Japan Immigration Eyes Prescreening Visa-Free Travelers; New System Would Resemble U.S. ESTA Program

Yomiuri Shimbun file photo
The Immigration Services Agency in Chiyoda Ward, Tokyo

The government has decided to prescreen certain foreign travelers before they set out for Japan by having them declare their activities and places of stay in advance, it has been learned.

The move aims to prevent foreigners from entering Japan for purposes such as terrorism or illegal work by preventing those seen as likely to cause problems from boarding Japan-bound planes, according to sources.

The United States requires foreign travelers to apply in advance through the Electronic System for Travel Authorization (ESTA), for purposes such as preventing terrorism. With ESTA as a model, the Japanese government plans to implement its own version of the system by 2030, the year the government is targeting for increasing the number of visitors to Japan to 60 million.

Foreign travelers subject to the envisaged system would be those from countries and regions whose people are exempted from having to obtain short-stay visas for sightseeing, business trips and visits to relatives. As of April, this exemption applied to 71 countries and regions.

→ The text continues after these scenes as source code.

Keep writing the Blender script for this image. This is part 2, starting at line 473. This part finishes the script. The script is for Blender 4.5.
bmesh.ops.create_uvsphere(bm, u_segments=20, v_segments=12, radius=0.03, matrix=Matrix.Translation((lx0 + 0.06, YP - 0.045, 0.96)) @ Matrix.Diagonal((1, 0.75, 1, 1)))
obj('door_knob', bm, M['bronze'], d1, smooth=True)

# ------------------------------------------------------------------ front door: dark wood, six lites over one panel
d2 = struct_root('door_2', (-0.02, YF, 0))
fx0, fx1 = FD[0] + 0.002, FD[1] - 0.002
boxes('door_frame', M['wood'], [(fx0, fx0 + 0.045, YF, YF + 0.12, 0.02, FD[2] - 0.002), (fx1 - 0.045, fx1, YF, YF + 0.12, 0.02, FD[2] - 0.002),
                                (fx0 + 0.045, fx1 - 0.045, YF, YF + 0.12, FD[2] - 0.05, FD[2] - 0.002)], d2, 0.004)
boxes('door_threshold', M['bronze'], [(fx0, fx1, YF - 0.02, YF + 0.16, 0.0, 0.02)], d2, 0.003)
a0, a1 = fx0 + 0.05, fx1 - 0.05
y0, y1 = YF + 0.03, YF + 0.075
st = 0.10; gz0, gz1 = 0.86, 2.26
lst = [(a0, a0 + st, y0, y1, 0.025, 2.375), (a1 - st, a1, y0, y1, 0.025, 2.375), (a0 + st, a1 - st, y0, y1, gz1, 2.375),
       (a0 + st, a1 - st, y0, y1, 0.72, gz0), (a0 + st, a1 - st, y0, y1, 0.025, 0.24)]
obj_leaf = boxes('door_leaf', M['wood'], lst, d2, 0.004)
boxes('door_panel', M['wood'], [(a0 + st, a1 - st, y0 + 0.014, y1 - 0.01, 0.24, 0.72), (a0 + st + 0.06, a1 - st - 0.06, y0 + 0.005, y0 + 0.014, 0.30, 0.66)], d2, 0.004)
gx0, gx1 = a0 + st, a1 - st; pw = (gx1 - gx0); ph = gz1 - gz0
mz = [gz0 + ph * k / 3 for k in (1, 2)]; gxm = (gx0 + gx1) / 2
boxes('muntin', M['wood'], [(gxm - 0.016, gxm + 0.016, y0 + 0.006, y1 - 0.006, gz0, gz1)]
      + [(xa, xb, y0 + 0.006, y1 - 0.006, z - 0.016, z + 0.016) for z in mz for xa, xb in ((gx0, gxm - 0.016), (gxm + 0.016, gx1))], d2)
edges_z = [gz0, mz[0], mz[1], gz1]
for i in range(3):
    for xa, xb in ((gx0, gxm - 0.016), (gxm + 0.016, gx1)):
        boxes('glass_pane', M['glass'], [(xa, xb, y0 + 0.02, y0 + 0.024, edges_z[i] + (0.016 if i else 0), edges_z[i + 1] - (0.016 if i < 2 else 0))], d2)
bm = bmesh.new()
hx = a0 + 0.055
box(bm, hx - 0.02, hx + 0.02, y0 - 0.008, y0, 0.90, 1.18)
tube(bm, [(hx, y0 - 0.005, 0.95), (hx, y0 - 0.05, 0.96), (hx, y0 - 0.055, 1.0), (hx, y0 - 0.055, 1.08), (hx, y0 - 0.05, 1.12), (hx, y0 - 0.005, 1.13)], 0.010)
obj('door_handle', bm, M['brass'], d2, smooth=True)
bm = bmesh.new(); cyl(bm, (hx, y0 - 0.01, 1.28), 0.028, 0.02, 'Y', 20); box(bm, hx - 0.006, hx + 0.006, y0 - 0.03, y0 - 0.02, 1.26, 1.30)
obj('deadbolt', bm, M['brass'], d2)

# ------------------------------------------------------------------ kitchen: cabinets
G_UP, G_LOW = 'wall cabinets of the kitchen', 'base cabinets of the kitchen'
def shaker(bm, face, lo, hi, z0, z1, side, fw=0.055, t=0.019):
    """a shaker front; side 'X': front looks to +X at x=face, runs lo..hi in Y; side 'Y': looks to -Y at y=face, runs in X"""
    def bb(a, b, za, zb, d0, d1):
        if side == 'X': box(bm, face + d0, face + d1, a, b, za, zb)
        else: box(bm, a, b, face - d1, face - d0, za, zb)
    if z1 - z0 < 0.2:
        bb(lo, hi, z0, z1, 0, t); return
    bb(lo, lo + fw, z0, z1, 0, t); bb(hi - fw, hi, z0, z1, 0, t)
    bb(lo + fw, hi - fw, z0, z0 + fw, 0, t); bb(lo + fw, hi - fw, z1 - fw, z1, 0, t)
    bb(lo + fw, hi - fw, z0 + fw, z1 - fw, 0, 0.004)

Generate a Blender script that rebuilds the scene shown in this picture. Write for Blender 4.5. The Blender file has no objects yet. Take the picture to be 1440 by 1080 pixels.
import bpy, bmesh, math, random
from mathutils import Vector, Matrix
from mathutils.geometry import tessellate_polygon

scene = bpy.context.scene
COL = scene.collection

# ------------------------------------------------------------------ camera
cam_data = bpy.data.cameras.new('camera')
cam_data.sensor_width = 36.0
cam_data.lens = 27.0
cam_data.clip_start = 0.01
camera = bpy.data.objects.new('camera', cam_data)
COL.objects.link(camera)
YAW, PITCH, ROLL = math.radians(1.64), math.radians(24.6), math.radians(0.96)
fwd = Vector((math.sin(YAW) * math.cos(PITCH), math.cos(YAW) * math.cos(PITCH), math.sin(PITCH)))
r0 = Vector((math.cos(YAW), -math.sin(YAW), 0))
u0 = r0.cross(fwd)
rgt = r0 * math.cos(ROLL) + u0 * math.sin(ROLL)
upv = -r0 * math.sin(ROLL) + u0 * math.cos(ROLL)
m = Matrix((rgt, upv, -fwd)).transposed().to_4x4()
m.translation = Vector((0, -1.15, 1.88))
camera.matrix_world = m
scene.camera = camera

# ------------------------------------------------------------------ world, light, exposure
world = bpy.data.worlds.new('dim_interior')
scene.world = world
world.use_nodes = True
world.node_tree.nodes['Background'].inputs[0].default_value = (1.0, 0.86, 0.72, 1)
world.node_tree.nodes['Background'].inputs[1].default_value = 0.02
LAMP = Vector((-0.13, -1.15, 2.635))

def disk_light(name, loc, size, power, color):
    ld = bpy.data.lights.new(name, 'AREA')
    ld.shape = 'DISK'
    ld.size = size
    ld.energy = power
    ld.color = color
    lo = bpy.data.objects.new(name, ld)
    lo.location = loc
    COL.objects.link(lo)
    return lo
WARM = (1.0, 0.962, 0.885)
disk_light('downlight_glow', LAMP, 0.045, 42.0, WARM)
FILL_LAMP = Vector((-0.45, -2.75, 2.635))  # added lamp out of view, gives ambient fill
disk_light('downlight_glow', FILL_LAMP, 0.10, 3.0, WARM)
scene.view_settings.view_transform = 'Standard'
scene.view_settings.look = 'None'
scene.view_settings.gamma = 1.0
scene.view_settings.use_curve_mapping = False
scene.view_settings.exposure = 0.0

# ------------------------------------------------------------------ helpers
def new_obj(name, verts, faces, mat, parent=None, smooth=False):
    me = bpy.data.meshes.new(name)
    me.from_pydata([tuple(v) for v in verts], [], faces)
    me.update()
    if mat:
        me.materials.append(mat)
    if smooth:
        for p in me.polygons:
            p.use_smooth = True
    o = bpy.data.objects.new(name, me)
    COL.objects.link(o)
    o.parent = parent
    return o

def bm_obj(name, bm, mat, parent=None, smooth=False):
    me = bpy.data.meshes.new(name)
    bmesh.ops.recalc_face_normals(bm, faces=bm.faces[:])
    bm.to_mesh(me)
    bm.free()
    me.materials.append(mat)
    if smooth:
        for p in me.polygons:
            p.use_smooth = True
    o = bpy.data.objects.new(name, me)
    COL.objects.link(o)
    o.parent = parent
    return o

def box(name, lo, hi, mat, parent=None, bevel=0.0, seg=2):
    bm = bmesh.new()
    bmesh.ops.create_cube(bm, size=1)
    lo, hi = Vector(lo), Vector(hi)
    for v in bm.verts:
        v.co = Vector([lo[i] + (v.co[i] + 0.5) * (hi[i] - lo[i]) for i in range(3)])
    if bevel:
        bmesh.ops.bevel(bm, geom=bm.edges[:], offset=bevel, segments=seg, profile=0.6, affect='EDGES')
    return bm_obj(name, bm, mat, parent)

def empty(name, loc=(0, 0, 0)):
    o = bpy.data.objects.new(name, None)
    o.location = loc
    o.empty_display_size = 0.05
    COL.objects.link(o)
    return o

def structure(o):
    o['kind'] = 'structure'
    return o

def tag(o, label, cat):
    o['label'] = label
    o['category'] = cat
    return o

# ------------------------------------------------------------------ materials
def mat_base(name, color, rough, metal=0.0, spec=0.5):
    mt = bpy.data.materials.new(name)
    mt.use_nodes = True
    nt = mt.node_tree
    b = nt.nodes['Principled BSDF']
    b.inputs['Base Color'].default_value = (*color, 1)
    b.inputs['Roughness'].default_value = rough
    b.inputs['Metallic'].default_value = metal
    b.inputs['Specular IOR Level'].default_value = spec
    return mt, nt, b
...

Foreign travelers from those countries and regions will be required to report online to the Immigration Services Agency several days to several weeks prior to their planned Japan-bound flight such information as their name, purpose of entry and activities, and place of stay. Examiners at the agency will screen them by, for example, cross-checking them against people with criminal records or those on a blacklist. If there are no indications that they might work illegally in Japan or engage in other illegal acts, they will be allowed to travel to Japan. But if suspicion of illegal employment arises, they will not be allowed to board an airplane.

Currently, airlines that operate international flights provide the government with passenger information within 30 minutes after takeoff and the information is checked against relevant lists. Foreign nationals who do not pass the immigration screening are not allowed to officially enter Japan after landing at an airport here. In some cases, they have fled after being ordered to leave the country upon arrival. The planned prescreening before entry into Japan is expected to prevent such problems and reduce the burden of screening.

The government plans to tighten the pre-arrival screening is because there have been increasing cases of foreign nationals remaining in Japan illegally.

While expanding the number of countries eligible for visa exemption under its tourism-oriented country initiative, the government considers it necessary to also tighten border control measures, as illegal stays could lead to a deterioration of public security.

Prior to the introduction of the Japanese version of ESTA, another system is planned to be established by the end of fiscal 2024 in which passenger information will be sent to the agency as soon as foreign nationals complete boarding procedures. The information will be checked against relevant lists prior to departure. If a passenger is found to have problems, the agency would contact the airline and have them block the passenger from boarding an airplane.